Повернутость лица (личности) в ту или иную сторону кардинально меняет оптику и конфигурацию смыслового видения. Например, в случае (в периоде) преобладания внутридеятельностных смысловых перипетий и полного средоточения на них свет внепсихологических реалий с неизбежностью тускнеет, пробираясь сквозь сгущения действительности, промелькивая лишь на ее разрывах и воспринимаясь в этой оптике как бы вторичным и факультативным (или как некий само собой подразумевающийся фон – подсветка, а не свет). Именно рассмотрение такого поворота стало превалирующим (и уже чуть ли не единственным и само собой разумеющимся) в большинстве концепций личности, в том числе и гуманитарно ориентированных. Отсюда, видимо, и навязчивое стремление замыкать психологические конструкции на самих себе, делая это центральным объяснительным принципом: самодетерминация, самоосуществление, самооценка, саморазвитие и множество других «само», из себя рождаемых и самих себя содержащих, обслуживающих и ревностно противостоящих другим «само» других индивидов без соотнесения с освещающими их предельными (и общими для всех) смысловыми устремлениями.
Мы уже ссылались на едкое замечание Л. Н. Толстого: ученые изучают тень предметов и, все более углубляясь, радуются, что тень густая. Между тем психика, взятая изолированно, – более-менее бессмысленная (хоть и замысловатая) игрушка или – помягче – не несет сама в себе смысл себя. Ведь мышлению как таковому (самому себе и для себя) не надобно мыслить, равно как памяти – запоминать, а вниманию – внимать. Это надо более высокому уровню – мотивам, потребностям, эмоциям.
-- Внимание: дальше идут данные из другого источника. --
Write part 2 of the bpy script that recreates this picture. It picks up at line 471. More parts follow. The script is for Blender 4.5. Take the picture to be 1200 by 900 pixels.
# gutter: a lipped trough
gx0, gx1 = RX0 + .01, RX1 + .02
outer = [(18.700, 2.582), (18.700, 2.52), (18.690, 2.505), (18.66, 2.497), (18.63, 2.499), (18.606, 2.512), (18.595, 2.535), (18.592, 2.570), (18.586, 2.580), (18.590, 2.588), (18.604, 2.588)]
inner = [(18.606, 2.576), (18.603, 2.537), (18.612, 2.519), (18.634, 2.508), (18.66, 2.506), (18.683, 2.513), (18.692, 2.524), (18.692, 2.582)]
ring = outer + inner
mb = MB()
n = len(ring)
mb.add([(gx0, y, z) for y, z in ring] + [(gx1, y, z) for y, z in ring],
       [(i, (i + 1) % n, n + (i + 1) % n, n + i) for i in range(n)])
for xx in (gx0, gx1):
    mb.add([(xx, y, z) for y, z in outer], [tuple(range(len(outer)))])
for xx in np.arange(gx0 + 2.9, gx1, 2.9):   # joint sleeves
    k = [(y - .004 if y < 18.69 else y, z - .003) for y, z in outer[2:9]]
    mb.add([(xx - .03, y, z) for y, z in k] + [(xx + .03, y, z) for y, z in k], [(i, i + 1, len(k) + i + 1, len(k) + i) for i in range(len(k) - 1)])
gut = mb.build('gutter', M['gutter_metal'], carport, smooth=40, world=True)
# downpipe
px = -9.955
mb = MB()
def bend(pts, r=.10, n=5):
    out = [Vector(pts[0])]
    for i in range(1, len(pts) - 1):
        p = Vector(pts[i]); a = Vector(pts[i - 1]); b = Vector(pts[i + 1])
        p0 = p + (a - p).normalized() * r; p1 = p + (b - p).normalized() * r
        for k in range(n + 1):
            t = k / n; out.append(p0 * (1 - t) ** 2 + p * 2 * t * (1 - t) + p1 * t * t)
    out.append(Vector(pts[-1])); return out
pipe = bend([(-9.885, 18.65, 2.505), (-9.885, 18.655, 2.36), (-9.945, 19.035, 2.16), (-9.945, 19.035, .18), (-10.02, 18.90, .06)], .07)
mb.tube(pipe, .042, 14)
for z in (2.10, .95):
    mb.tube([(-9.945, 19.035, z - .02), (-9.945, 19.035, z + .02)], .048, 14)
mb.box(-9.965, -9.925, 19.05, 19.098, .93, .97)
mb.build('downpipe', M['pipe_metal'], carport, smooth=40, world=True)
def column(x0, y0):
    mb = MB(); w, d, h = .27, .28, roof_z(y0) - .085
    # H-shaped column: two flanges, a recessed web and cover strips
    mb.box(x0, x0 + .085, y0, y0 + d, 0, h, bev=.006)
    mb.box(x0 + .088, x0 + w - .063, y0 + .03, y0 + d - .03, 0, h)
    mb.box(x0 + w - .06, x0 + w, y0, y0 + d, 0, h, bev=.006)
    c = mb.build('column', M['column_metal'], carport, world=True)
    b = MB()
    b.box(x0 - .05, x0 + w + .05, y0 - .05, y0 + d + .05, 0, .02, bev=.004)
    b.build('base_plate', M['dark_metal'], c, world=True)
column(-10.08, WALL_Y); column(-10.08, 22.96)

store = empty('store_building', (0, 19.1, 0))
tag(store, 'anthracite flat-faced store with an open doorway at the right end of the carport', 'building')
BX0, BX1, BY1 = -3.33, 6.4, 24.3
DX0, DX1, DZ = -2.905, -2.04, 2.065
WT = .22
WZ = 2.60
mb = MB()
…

Однако и они (даже в объединяющем ядре личности) не несут конечного изолированного смысла, но разомкнуты в куда более широкий контекст существования человека в мире, что и понуждает к постоянной активности склонный к покою и быстро в нем коснеющий агрегат психики. Психика, ее основные функции, взятые отдельно, изолированно от реалий целостного человека, – всего лишь очевидный (хотя и совершенно неизбежный) продукт научной идеализации и абстрагирования.